# EXERCISE BRIEF:
Search the listing below for the string "from" and copy every line where it occurs.

____________

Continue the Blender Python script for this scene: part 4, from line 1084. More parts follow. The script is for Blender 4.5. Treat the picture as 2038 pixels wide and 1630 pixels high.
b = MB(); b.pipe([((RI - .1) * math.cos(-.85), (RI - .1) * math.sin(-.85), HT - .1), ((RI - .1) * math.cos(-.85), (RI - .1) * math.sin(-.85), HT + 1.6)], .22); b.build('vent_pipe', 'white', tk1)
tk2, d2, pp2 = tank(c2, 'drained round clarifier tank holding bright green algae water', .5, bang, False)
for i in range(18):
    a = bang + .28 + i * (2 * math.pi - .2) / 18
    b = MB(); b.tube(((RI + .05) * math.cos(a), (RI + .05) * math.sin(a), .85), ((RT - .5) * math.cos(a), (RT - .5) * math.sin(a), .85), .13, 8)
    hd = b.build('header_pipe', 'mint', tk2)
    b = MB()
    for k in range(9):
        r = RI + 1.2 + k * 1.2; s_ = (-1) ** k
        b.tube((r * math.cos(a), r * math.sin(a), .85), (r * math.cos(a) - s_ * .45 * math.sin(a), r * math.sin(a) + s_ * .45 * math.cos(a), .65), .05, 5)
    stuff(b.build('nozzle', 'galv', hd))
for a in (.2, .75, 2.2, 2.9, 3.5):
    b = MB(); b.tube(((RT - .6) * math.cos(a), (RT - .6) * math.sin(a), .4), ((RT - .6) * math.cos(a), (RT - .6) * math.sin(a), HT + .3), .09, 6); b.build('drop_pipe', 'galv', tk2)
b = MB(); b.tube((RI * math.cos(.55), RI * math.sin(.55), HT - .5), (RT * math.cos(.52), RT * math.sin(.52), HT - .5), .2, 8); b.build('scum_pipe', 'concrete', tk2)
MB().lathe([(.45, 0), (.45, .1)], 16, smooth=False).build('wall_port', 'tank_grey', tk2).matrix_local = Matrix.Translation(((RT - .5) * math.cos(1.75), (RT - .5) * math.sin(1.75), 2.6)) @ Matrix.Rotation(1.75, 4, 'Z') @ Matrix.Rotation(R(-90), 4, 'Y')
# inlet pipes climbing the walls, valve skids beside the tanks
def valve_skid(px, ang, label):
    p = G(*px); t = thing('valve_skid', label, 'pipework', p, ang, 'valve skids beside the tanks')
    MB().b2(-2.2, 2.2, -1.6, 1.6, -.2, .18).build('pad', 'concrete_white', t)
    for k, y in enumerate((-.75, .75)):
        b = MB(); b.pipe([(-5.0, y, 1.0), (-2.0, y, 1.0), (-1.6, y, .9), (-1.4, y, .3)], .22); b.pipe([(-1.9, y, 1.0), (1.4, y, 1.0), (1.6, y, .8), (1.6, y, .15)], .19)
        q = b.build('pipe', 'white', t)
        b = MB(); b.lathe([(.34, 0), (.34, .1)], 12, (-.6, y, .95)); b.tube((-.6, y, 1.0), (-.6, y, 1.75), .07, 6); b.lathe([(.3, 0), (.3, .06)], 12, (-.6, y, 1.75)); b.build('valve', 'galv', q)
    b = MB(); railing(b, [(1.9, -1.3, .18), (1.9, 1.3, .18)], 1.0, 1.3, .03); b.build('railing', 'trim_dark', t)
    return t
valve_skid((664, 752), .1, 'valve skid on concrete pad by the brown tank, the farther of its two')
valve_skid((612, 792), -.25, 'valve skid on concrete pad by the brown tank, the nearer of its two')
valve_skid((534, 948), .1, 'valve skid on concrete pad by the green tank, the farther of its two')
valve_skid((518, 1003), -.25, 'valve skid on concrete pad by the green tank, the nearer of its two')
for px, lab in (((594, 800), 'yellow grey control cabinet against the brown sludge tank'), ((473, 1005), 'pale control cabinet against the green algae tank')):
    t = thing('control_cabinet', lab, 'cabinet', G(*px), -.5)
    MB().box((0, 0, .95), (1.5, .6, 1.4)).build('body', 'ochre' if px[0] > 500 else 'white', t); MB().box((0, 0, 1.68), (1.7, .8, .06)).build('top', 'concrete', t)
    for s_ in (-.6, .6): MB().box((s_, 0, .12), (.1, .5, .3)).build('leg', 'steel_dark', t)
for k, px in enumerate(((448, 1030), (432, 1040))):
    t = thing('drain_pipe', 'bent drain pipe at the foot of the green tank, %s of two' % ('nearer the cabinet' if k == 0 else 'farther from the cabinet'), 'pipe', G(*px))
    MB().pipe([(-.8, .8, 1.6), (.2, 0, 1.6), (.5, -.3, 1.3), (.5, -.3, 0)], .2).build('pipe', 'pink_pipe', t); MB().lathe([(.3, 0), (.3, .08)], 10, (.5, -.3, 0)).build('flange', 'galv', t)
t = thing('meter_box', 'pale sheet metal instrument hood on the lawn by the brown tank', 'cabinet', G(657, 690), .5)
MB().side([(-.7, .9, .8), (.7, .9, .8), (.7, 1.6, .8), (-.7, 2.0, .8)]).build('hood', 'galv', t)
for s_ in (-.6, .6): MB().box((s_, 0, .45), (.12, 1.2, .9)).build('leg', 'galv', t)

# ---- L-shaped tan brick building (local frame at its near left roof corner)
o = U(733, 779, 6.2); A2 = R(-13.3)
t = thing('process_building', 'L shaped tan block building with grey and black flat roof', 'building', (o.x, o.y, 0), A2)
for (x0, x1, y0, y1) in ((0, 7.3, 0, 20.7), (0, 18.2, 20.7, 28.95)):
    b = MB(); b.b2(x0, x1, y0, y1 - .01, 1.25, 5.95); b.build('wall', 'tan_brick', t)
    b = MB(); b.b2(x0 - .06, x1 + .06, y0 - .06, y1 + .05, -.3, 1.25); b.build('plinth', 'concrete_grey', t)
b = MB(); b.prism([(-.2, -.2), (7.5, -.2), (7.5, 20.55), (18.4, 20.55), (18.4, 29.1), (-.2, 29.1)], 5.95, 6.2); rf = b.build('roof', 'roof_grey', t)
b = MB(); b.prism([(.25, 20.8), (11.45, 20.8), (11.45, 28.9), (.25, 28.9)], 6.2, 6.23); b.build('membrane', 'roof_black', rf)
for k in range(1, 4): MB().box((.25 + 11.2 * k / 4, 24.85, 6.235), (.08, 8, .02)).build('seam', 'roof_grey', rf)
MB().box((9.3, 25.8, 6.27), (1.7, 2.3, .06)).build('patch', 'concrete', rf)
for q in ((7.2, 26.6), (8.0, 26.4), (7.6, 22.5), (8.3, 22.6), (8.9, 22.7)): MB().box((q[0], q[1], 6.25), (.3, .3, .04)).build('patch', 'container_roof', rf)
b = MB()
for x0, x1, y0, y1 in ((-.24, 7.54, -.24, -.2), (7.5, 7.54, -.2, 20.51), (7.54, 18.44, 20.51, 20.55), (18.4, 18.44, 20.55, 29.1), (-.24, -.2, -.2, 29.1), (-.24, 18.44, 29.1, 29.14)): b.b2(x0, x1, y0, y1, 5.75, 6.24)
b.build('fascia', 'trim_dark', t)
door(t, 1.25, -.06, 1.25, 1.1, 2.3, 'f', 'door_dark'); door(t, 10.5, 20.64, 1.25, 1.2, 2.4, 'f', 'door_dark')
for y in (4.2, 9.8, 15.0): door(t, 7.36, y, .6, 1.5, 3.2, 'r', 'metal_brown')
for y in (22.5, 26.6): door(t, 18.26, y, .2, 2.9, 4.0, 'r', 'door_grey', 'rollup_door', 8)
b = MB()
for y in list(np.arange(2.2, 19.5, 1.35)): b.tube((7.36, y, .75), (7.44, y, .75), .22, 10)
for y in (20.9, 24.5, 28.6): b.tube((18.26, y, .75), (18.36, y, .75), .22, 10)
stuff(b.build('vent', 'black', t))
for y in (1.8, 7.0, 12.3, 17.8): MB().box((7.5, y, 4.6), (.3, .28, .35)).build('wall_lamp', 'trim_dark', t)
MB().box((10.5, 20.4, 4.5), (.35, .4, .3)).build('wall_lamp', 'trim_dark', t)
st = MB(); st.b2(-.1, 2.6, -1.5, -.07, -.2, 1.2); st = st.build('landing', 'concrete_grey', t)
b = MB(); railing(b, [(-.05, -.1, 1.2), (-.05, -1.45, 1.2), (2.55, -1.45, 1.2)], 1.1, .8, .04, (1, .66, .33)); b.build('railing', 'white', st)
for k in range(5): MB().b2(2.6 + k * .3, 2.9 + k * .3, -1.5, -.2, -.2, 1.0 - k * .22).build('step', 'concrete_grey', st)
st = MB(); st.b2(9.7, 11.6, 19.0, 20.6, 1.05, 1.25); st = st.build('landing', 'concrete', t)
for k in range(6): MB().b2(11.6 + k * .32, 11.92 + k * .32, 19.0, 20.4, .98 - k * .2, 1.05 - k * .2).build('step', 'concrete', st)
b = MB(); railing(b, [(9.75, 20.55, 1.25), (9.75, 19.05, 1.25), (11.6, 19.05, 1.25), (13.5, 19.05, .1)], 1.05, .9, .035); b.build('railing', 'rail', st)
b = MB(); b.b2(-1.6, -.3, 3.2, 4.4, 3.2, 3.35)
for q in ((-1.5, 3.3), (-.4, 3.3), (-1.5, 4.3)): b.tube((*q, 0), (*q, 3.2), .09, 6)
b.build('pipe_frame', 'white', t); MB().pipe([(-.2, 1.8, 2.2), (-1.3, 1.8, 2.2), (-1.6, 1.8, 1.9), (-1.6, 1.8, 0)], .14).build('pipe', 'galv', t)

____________

# SOLUTION:
Continue the Blender Python script for this scene: part 4, from line 1084. More parts follow. The script is for Blender 4.5. Treat the picture as 2038 pixels wide and 1630 pixels high.
    t = thing('drain_pipe', 'bent drain pipe at the foot of the green tank, %s of two' % ('nearer the cabinet' if k == 0 else 'farther from the cabinet'), 'pipe', G(*px))